When working remotely, these controls can add an additional layer of oversight to approval processes. Emails between individuals and organizations are automatically time and date stamped. Senders can also request "read receipts" or "delivery completed" notifications, providing a record for verification purposes.

If you’re concerned about limited segregation of duties in your organization, consider reviewing:

  • Bank statements
  • Cancelled checks
  • Cash receipts
  • Inventory counts
  • Payroll processing

Additionally, examine these aspects of your cybersecurity plan to reduce external fraud risks:

  • Email accounts
  • Computers/servers
  • Networks
  • Mobile devices
  • Data retention/deletion
  • Electronic funds transfers

Cultivating a Fraud-Resistant Culture as an Internal Control

When people are out of sight, they can also be out of mind. Indications of fraud are less visible and harder to identify over the phone or via a video conference call.

The ACFE reports one of the leading red flags for fraud is living beyond one’s means, and the leading detection strategy is through tips. In virtual work environments, employees interact less frequently, making it more difficult to identify questionable activity. This may enable further fraud, allowing employees to take advantage with less risk of being noticed.

One effective and cost-efficient internal control strategy for preventing fraud in remote work environments is to instill a culture of security and fraud prevention within your company.

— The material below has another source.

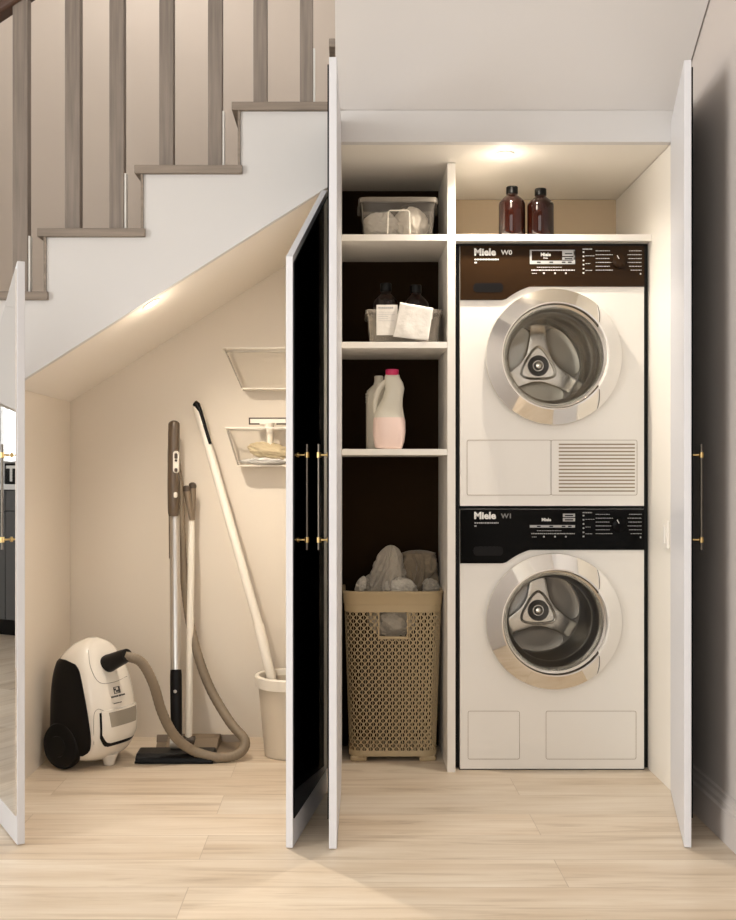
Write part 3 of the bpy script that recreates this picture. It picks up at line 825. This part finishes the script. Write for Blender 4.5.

This approach establishes a "perception of detection" throughout the organization.

Consider it this way: People are less likely to speed or run a stop sign if they believe they will get caught. The same principle applies in the business context. Most individuals are unlikely to commit embezzlement if they believe they will be apprehended.

As organizations navigate the evolving landscape of remote work, the importance of internal controls cannot be overstated. By implementing these robust safeguards and fostering a culture of vigilance, organizations can significantly reduce the risk of fraudulent activities, ensuring the integrity of their operations and the security of their financial assets.